Impact of observational uncertainties on universal scaling of MHD turbulence
G. Gogoberidze, S. C. Chapman, B. Hnat, M. W. Dunlop

TL;DR
This paper introduces a method to estimate the impact of observational uncertainties on the measurement of turbulence scaling exponents in the solar wind, clarifying discrepancies between observations and models.
Contribution
It presents a general, instrument-independent approach to quantify how measurement uncertainties affect observed turbulence scaling exponents.
Findings
Uncertainty correction explains discrepancies in solar wind turbulence spectra.
Method improves interpretation of high Reynolds number turbulence data.
Supports consistency between observations and MHD turbulence theories.
Abstract
Scaling exponents are the central quantitative prediction of theories of turbulence and in-situ satellite observations of the high Reynolds number solar wind flow have provided an extensive testbed of these.
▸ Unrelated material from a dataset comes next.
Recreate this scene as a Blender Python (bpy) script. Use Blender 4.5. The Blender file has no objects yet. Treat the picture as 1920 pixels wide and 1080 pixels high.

We propose a general, instrument independent method to estimate the uncertainty of velocity field fluctuations. We obtain the systematic shift that this uncertainty introduces into the observed spectral exponent. This shift is essential for the correct interpretation of observed scaling exponents. It is sufficient to explain the contradiction between spectral features of the Elsasser fields observed in the solar wind with both theoretical models and numerical simulations of Magnetohydrodynamic turbulence.